鈴木留美子さん。
「共に学ぶ」教育のとりくみで有名な豊中市在住。
知的「障害」のある30代男性の母親。
かつて、息子さんは地域の小中学校へ通学。
養護学級(現・支援学級)ではなく、普通学級にて「障害」のないこどもたちと一緒に学んだ。
知的に「障害」があっても普通学級?
それって親のエゴじゃないの?
‘障害受容’できていないんじゃないの?
わけのわからない場所に置かれて、本人にとっては苦痛なんじゃないの?
本人に合った教育を受けた方が、本人にとってもいいことなんじゃないの?
「障害」のあるこどもが普通学校を選択すると、今もそういう声はあちこちで聞かれる。
鈴木さんの息子さんの就学当時はもっとそういう声があったのかもしれない。
ひょっとすると、「共に学ぶ」教育の土壌があった豊中では比較的自然だったのかもしれない。
いずれにしても、いろんな課題に向き合っていく学齢期であったことは想像に難くない。
そんな中、地域の学校の普通学級で、息子さんはいろいろなものをゲットしていった。
そんな中、地域の学校の普通学級で、息子さんはいろいろなものをゲットしていった。
友達の名札で文字を覚え始め、「分数」や「%」まで理解した。
友達の行動や普通学級の環境からいろいろなものを吸収していった。
何といっても、地域の同世代の友達との関係をつくることができた。
判断に迷うようなことがあった時、鈴木さんは、
『それは「命を大切にすること」かどうか、を指標に考えてみる
そうすると、自ずと答えは見えてくる』
とおっしゃっていた。
鈴木さんにとっては、「息子の命を大切にすること」の問いかけの先に、地域での「共に学ぶ」教育があったのかもしれない。
後半の熟議テーマは、
◇「障害のある人と共に学ぶこと」
◇「命を大切にすること」
の2本。
理想かもしれないけれど、やっぱり「共に学ぶ」は難しい。
「排除」の力がはたらいているかどうかがポイントではないか?
少なくとも今以上にもっと環境整備は必要なんじゃないか。
「命を大切にする」観点で、自殺と尊厳死はどう違うの?
各テーブルでさまざまな意見が出されていた。
でも、普段以上に各々の考え方を見つめ返しにくく、モヤモヤしている参加者もいたのでは・・・?
「インクルーシブ教育」と呼ばれるアプローチがある。
「障害」はもちろん、さまざまな違いのあるこどもたち同士が一緒に学べることを目指すもの。
「オルタナティブ教育」と呼ばれるアプローチがある。
硬直した公教育とは別の理念に基づいて、さまざまな学校で多様な学びを目指すもの。
僕は、この2つのいずれにもその魅力を感じ取っているけれど、この2つの‘関係’においてはまだ折り合いが見出せていない印象。
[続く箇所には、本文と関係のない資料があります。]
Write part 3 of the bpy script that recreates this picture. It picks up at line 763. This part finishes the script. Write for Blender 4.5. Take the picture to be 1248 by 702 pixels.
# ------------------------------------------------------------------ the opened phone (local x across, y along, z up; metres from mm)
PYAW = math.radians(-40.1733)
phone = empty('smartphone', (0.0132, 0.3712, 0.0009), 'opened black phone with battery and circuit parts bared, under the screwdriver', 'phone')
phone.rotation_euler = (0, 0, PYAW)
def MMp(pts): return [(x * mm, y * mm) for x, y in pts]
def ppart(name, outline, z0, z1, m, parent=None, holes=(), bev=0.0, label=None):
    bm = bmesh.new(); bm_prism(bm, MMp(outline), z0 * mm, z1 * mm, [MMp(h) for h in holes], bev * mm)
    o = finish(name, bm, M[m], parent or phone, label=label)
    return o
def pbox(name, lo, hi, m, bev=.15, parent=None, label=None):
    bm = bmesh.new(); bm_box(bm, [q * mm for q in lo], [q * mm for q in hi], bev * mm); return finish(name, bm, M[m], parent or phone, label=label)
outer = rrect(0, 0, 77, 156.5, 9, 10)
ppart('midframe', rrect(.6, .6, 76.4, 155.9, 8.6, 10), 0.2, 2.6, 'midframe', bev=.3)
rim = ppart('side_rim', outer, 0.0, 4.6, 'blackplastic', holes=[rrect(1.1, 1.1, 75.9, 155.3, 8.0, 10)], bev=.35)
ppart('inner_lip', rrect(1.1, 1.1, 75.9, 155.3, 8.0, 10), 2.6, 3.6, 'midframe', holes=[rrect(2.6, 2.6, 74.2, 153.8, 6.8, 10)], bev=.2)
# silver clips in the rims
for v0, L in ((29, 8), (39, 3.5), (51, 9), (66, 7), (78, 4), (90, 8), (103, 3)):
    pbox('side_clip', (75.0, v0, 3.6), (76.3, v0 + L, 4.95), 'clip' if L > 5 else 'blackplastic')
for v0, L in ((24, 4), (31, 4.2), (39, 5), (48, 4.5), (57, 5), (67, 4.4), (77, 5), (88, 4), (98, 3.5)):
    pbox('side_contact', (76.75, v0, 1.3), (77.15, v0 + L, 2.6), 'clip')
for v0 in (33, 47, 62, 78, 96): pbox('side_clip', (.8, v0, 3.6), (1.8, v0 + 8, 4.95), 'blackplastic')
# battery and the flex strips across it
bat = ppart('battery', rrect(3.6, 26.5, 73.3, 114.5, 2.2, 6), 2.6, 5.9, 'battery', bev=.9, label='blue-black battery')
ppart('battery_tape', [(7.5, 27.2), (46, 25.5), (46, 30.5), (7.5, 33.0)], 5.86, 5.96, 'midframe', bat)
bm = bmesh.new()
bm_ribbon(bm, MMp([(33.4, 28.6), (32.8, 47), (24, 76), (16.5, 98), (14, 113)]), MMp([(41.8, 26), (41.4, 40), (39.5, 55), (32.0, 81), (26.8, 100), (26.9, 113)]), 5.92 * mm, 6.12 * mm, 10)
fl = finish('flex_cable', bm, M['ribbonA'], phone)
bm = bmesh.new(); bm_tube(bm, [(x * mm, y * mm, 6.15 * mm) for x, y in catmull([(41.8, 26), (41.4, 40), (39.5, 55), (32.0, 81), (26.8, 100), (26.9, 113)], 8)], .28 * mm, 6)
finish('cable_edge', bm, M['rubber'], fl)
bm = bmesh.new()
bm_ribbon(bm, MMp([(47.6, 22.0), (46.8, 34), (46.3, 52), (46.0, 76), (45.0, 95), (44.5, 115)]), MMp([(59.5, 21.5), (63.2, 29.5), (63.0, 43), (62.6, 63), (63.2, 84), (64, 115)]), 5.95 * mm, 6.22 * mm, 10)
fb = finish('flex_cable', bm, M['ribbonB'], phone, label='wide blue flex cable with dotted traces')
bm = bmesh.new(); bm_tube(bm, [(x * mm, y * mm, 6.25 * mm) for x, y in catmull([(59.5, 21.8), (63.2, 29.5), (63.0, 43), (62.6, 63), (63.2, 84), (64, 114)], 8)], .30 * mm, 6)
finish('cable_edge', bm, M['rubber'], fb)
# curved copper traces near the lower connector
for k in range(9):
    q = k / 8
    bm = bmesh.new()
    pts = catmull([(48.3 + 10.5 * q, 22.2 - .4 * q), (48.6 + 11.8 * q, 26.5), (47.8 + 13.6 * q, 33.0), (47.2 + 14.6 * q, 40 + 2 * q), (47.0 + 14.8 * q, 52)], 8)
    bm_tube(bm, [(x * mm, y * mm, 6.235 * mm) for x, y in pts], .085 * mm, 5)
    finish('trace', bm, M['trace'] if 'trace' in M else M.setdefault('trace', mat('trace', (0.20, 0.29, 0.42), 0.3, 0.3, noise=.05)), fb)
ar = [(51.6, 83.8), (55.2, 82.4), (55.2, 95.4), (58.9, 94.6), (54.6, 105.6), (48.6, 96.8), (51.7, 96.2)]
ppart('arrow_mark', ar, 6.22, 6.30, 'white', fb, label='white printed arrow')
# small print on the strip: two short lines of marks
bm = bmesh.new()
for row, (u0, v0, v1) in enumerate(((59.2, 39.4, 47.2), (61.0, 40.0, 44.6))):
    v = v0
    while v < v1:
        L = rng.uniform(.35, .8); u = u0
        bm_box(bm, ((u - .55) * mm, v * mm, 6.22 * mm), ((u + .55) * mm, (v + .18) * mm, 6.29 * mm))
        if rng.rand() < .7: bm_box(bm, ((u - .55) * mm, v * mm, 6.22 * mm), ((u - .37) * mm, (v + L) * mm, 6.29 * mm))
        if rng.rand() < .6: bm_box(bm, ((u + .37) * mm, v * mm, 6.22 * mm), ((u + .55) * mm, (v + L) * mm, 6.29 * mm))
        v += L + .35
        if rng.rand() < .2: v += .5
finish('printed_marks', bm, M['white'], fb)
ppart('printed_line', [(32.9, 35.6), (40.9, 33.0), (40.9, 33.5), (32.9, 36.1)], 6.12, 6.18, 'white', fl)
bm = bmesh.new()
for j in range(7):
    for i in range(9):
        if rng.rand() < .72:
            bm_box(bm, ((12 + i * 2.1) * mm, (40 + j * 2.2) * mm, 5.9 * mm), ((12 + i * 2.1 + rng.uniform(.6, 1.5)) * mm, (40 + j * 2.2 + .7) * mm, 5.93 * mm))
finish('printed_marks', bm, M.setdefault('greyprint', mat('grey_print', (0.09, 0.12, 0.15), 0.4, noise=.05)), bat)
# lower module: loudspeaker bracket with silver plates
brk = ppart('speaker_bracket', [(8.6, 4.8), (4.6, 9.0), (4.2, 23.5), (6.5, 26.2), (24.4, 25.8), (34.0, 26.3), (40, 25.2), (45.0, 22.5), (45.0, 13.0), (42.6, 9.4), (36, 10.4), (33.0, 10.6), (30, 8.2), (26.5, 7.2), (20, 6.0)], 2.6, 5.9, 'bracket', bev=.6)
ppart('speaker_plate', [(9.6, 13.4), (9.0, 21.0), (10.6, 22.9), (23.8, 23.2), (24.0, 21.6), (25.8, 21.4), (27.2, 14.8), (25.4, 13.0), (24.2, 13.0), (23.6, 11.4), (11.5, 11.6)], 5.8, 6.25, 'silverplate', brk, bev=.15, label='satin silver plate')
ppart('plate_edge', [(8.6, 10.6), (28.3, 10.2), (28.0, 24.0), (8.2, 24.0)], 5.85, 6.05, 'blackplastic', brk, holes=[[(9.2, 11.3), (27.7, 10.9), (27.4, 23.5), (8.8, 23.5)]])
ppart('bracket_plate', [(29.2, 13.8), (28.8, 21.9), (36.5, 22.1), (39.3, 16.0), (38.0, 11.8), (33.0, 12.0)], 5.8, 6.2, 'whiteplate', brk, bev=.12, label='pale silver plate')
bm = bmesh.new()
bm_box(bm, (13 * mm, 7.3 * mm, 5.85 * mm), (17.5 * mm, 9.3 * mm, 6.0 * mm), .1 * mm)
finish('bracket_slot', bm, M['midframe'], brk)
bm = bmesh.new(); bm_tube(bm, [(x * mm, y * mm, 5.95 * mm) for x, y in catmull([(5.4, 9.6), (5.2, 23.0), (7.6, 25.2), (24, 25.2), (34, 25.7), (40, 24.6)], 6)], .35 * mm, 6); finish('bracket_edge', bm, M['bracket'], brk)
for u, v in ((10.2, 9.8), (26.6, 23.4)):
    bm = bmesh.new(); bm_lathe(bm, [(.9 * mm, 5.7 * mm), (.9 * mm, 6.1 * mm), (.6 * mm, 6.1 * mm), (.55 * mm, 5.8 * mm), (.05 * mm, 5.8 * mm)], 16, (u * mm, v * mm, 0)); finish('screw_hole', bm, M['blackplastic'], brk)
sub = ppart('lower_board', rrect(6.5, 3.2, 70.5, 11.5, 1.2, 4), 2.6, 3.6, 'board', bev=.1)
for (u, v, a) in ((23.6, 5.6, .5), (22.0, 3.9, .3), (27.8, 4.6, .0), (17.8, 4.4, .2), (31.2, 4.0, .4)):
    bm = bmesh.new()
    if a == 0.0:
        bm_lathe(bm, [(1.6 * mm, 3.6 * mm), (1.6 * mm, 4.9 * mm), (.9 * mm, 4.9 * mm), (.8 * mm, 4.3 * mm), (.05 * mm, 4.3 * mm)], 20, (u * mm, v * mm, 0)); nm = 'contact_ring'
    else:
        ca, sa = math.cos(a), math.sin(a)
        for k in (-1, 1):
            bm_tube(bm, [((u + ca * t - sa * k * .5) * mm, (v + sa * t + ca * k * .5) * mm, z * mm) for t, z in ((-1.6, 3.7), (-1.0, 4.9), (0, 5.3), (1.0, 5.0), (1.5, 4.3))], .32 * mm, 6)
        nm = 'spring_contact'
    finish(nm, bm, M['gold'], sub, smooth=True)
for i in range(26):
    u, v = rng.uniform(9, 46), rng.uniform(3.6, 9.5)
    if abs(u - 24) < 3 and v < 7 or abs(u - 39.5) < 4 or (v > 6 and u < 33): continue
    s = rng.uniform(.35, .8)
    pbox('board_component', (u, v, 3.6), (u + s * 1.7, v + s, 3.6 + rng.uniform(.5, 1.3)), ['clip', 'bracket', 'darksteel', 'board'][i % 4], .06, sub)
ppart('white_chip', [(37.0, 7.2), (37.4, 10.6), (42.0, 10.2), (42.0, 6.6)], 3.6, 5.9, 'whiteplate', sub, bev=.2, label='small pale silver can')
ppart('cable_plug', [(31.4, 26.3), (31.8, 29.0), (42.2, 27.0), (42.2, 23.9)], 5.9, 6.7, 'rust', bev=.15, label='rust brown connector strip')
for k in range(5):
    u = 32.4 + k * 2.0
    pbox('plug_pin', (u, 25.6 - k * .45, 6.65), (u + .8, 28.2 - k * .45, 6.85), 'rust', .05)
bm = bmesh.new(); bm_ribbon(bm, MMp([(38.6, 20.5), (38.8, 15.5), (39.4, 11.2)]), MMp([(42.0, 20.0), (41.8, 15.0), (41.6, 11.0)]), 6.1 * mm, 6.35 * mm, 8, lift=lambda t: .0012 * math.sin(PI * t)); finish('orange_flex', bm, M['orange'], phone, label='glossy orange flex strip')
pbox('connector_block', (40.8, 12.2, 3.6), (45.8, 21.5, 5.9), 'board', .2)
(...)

多様な人が参加できる場や社会を目指すのか、多様な選択肢の中からそれぞれが過ごせる場を見つけられる社会を目指すのか?
それらはアウフヘーベンの境地に達することができるのか?さらに第3の道が出現するのか?
第20回「教育カフェマラソン」で田村太郎さんがお話しされていた「ダイバーシティ(多様性)とは」を表したマトリクス(「すみわけ」ではなく「共生」)を思い起こす。
http://cafemarason.blog.fc2.com/blog-date-201405.html
http://kodomono-mori.com/cafemarason/videoarchives/tamura/
今回の熟議でも、時間は全然足らなかった。
「教育カフェマラソン」が100回に到達する頃には、何かが浮かび上がってくるのだろうか。